Comment Re:wrong on several points (Score 1) 385

. If you spend more energy than you get out of it, then the process will never be profitable.

This is a naive way to look at it. In reality, so long as you use cheap energy (wind, solar, tidal) to extract oil, it will be profitable. The main reason oil is valuable is its high energy density.

Comment Re:Wrong location (Score 1) 810

Don't waste your time in the supposed haunted house, the feeling of a 'presence' and 'ghosts' and any other paranormal crap is all in the person's head.

Has this been proven?

Saying things like that seems unscientific. What a ghost is not exactly well defined. Also, you can't exactly prove whether someone's feelings are of an external source or not. I don't think we have 1/1000,000th of the understanding of the human brain that would be required to say something like that.
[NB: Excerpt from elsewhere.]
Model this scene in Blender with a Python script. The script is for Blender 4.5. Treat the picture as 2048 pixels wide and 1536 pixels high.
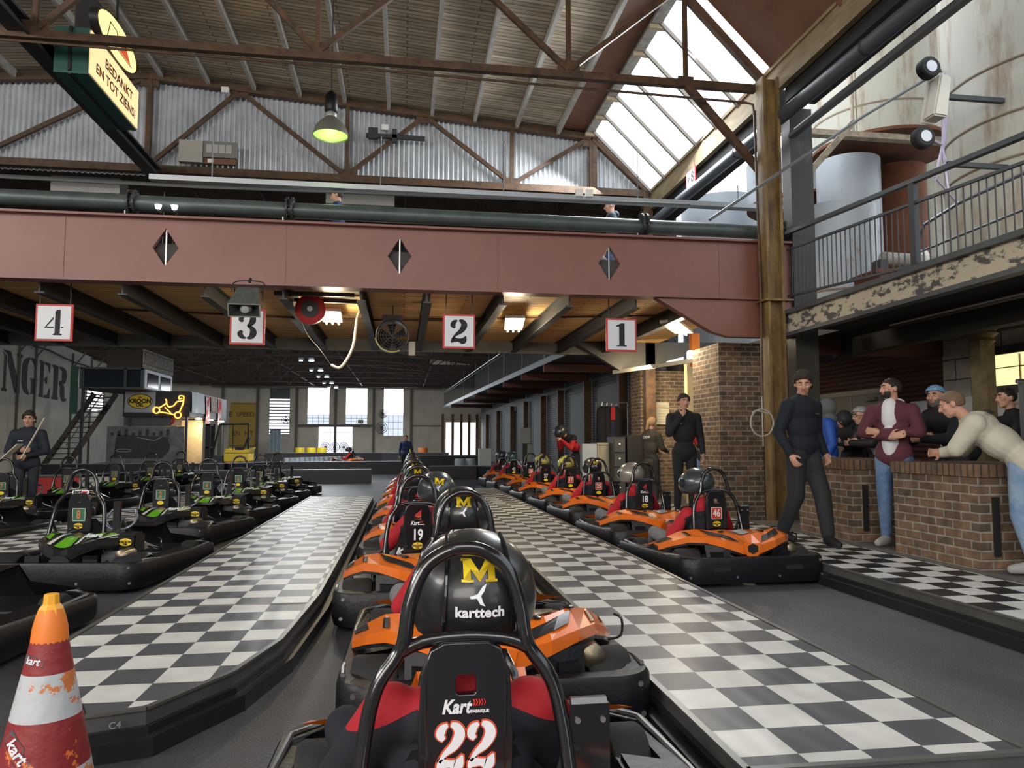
import bpy, bmesh, math, random
from mathutils import Vector, Matrix, noise
random.seed(7)
V = Vector
PI = math.pi
for o in list(bpy.data.objects):
    bpy.data.objects.remove(o)
scene = bpy.context.scene
COL = scene.collection

# ---------------------------------------------------------------- camera
cam_d = bpy.data.cameras.new('camera')
cam_d.sensor_width = 36.0
cam_d.lens = 26.37
cam_d.clip_start = 0.05
cam_d.clip_end = 300
cam = bpy.data.objects.new('camera', cam_d)
COL.objects.link(cam)
_f = V((0.144241, 0.986575, 0.0765754))
_d = V((-0.146, -0.078, 1.0)).normalized()


def cam_basis(vx=805., vy=885., roll=0.012, F=1500.):
    d = V(((vx - 1024) / F, -(vy - 768) / F, 1.)).normalized()
    u0 = V((math.sin(roll), math.cos(roll), 0))
    u = (u0 - d * u0.dot(d)).normalized()
    x = u.cross(d)
    if x.x < 0:
        x = -x
    right = V((x.x, d.x, u.x))
    up = V((x.y, d.y, u.y))
    fwd = V((x.z, d.z, u.z))
    return right, up, fwd


_r, _u, _fw = cam_basis()
M = Matrix((( _r.x, _u.x, -_fw.x, 0), (_r.y, _u.y, -_fw.y, 0), (_r.z, _u.z, -_fw.z, 1.25), (0, 0, 0, 1)))
cam.matrix_world = M
scene.camera = cam

# ---------------------------------------------------------------- light and exposure
scene.view_settings.view_transform = 'Standard'
scene.view_settings.look = 'None'
scene.view_settings.gamma = 1.0
scene.view_settings.use_curve_mapping = False
scene.view_settings.exposure = 0.0
w = bpy.data.worlds.new('sky')
scene.world = w
w.use_nodes = True
bgn = w.node_tree.nodes['Background']
bgn.inputs[0].default_value = (0.86, 0.93, 1.0, 1)
bgn.inputs[1].default_value = 2.0


def area(name, loc, target, sx, sy, power, color=(1, 1, 1), spread=None):
    l = bpy.data.lights.new(name, 'AREA')
    l.shape = 'RECTANGLE'
    l.size = sx
    l.size_y = sy
    l.energy = power
    l.color = color
    if spread:
        l.spread = spread
    o = bpy.data.objects.new(name, l)
    COL.objects.link(o)
    o.location = loc
    o.rotation_euler = (V(target) - V(loc)).to_track_quat('-Z', 'Y').to_euler()
    return o


# daylight falling in through the roof glazing (right), the entrance and left glazing and the far windows, plus an added overhead fill
area('skylight_daylight', (4.6, 13.2, 7.3), (1.5, 12.0, 2.0), 5.4, 1.7, 620, (0.93, 0.97, 1.0))
area('entrance_daylight', (-6.0, -8.6, 5.2), (-4.5, 10.0, 4.5), 10.5, 3.8, 900, (1.0, 0.93, 0.86))
area('left_glazing_daylight', (-14.6, 2.0, 7.2), (-5.0, 9.0, 2.6), 14, 1.9, 1350, (1.0, 0.96, 0.92))
area('foreground_fill_light', (1.5, -3.5, 8.0), (1.0, 3.5, 0.0), 5, 6, 420, (0.95, 0.97, 1.0))  # fill light added under the boarded roof to brighten the foreground
area('far_window_daylight', (-3.5, 57.3, 4.0), (-3.0, 30.0, 0.5), 9, 2.6, 260, (0.93, 0.96, 1.0))

# ---------------------------------------------------------------- materials
MATS = {}


def mat(name, col=(0.5, 0.5, 0.5), rough=0.5, metal=0.0, spec=0.5, emit=None, es=1.0, var=0.0, vscale=8.0, col2=None,
        bump=0.0, bscale=20.0, alpha=1.0, coat=0.0, stretch=(1, 1, 1), lo=0.35, hi=0.65, detail=6):
    if name in MATS:
        return MATS[name]
    m = bpy.data.materials.new(name)
    m.use_nodes = True
    nt = m.node_tree
    b = nt.nodes['Principled BSDF']
    b.inputs['Base Color'].default_value = (*col, 1)
    b.inputs['Roughness'].default_value = rough
    b.inputs['Metallic'].default_value = metal
    b.inputs['Specular IOR Level'].default_value = spec
    if coat:
        b.inputs['Coat Weight'].default_value = coat
        b.inputs['Coat Roughness'].default_value = 0.08
    if emit:
        b.inputs['Emission Color'].default_value = (*emit, 1)
        b.inputs['Emission Strength'].default_value = es
    if alpha < 1:
        b.inputs['Alpha'].default_value = alpha
    if var or col2 or bump:
        tc = nt.nodes.new('ShaderNodeTexCoord')
        mp = nt.nodes.new('ShaderNodeMapping')
        mp.inputs['Scale'].default_value = stretch
        nt.links.new(tc.outputs['Object'], mp.inputs[0])
    if var or col2:
        n = nt.nodes.new('ShaderNodeTexNoise')
        n.inputs['Scale'].default_value = vscale
        n.inputs['Detail'].default_value = detail
        n.inputs['Roughness'].default_value = 0.65
        nt.links.new(mp.outputs[0], n.inputs[0])
        r = nt.nodes.new('ShaderNodeValToRGB')
        r.color_ramp.elements[0].position = lo
        r.color_ramp.elements[1].position = hi
        c2 = col2 if col2 else tuple(max(0, c * (1 - var)) for c in col)
        r.color_ramp.elements[0].color = (*c2, 1)
        r.color_ramp.elements[1].color = (*col, 1)
        nt.links.new(n.outputs[0], r.inputs[0])
        nt.links.new(r.outputs[0], b.inputs['Base Color'])
    if bump:
        n2 = nt.nodes.new('ShaderNodeTexNoise')
        n2.inputs['Scale'].default_value = bscale
        n2.inputs['Detail'].default_value = 4
        nt.links.new(mp.outputs[0], n2.inputs[0])
        bp = nt.nodes.new('ShaderNodeBump')
        bp.inputs['Strength'].default_value = bump
        bp.inputs['Distance'].default_value = 0.02
        nt.links.new(n2.outputs[0], bp.inputs['Height'])
        nt.links.new(bp.outputs[0], b.inputs['Normal'])
    MATS[name] = m
    return m


def brick_mat(name, c1, c2, mortar, bw, bh, ms=0.012, rough=0.85, bump=0.6, var=0.5, mode='wall', offset=0.5):
    """brick pattern laid out on the horizontal run (x + y) and the height"""
    m = bpy.data.materials.new(name)
    m.use_nodes = True
    nt = m.node_tree
    b = nt.nodes['Principled BSDF']
    b.inputs['Roughness'].default_value = rough
    tc = nt.nodes.new('ShaderNodeTexCoord')
    sp = nt.nodes.new('ShaderNodeSeparateXYZ')
    nt.links.new(tc.outputs['Object'], sp.inputs[0])
    ad = nt.nodes.new('ShaderNodeMath')
    nt.links.new(sp.outputs[0], ad.inputs[0])
    nt.links.new(sp.outputs[1], ad.inputs[1])
    cb = nt.nodes.new('ShaderNodeCombineXYZ')
    if mode == 'wall':
        nt.links.new(ad.outputs[0], cb.inputs[0])
        nt.links.new(sp.outputs[2], cb.inputs[1])
    else:                                        # flat boards seen from below: x along, y across
        nt.links.new(sp.outputs[0], cb.inputs[0])
        nt.links.new(sp.outputs[1], cb.inputs[1])
    br = nt.nodes.new('ShaderNodeTexBrick')
    br.inputs['Color1'].default_value = (*c1, 1)
    br.inputs['Color2'].default_value = (*c2, 1)
    br.inputs['Mortar'].default_value = (*mortar, 1)
    br.inputs['Scale'].default_value = 1.0
    br.inputs['Mortar Size'].default_value = ms
    br.inputs['Mortar Smooth'].default_value = 0.25
    br.inputs['Brick Width'].default_value = bw
    br.inputs['Row Height'].default_value = bh
    br.offset = offset
    nt.links.new(cb.outputs[0], br.inputs[0])
    n = nt.nodes.new('ShaderNodeTexNoise')
    n.inputs['Scale'].default_value = 9 if mode == 'wall' else 3
    n.inputs['Detail'].default_value = 8
    if mode != 'wall':
        mp = nt.nodes.new('ShaderNodeMapping')
        mp.inputs['Scale'].default_value = (0.35, 3.0, 1)
        nt.links.new(tc.outputs['Object'], mp.inputs[0])
        nt.links.new(mp.outputs[0], n.inputs[0])
    else:
        nt.links.new(tc.outputs['Object'], n.inputs[0])
    r = nt.nodes.new('ShaderNodeMapRange')
    r.inputs[1].default_value = 0.3
    r.inputs[2].default_value = 0.7
    r.inputs[3].default_value = 1 - var
    r.inputs[4].default_value = 1.15
    nt.links.new(n.outputs[0], r.inputs[0])
    mx = nt.nodes.new('ShaderNodeVectorMath')
    mx.operation = 'SCALE'
    nt.links.new(br.outputs[0], mx.inputs[0])
    nt.links.new(r.outputs[0], mx.inputs['Scale'])
    nt.links.new(mx.outputs[0], b.inputs['Base Color'])
    if bump:
        mb = nt.nodes.new('ShaderNodeMath')
        mb.operation = 'MULTIPLY_ADD'
        mb.inputs[1].default_value = -1.0
        nt.links.new(br.outputs['Fac'], mb.inputs[0])
        nt.links.new(n.outputs[0], mb.inputs[2])
        bp = nt.nodes.new('ShaderNodeBump')
        bp.inputs['Strength'].default_value = bump
        bp.inputs['Distance'].default_value = 0.02
        nt.links.new(mb.outputs[0], bp.inputs['Height'])
        nt.links.new(bp.outputs[0], b.inputs['Normal'])
    MATS[name] = m
    return m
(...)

Don't get me wrong, I don't think ghosts exist, but pretending that the opposite is 100 % true seems intellectually dishonest. Which probably explains the arrogance such claims are often accompanied with, because there is really no substance to the argument, just personal belief.

The standard 'sceptic' method of studying alleged supernatural phenomena is to confirm that they have natural explanations. Mostly any weird light and sound is always explained by reflections, wind, insects, animals. When someone says, "I felt something pass through me", things start to get tricky, because then you need to prove that the person in question is FOS.

Comment Re:Democrats loved the Pentagon Papers (Score 1) 833

It's called "being political" for a reason.

We hire politicians to be upfront and honest. We don't hire them to be two faced.

I disagree. International politics is analogous to a game of poker. No one wants to give away all information to the others. Now, what WikiLeaks is essentially doing, is they are publicizing not only some of the "cards" that the US holds, but also what they know about the others' "cards".

I'm all for openness and honesty, but it's not just the American voters who are getting the info. It's available to everyone now.

Comment Re:Frame of Reference Problem (Score 1) 454

Basically for new writers who write a science fiction time travel story you gotta make sure you mention briefly that you solved the orbit/rotation/surface problem and have calibrated your time machine to account for the ever changing topography of the Earth as well as its orbit and rotation ...

No you don't. That's just bad writing. The less you explain, the better.

A lot of sci-fi suffers from over-explaining things with awful, cringe-worthy, pseudo-scientific crap. It adds nothing to the story. "Midichlorians" is the obvious example, but even explanations somewhat based on real science are often completely unnecessary and just seem self-important.

"I've invented a time-machine" says all that is needed to move the story forward. In fact, I always thought that the whole flux capacitor/88 miles per hour schtick was there just to make fun of all the self-important sci-fi.

Comment Re:The future is now (Score 1) 414

On a home environment it does a lot - it blocks the default windows ports which are not easy for the user to disable...

Windows has shipped with an adequate firewall for that since XP SP3. If you aren't keeping your Windows system up to date, you are pretty much s-o-l anyways.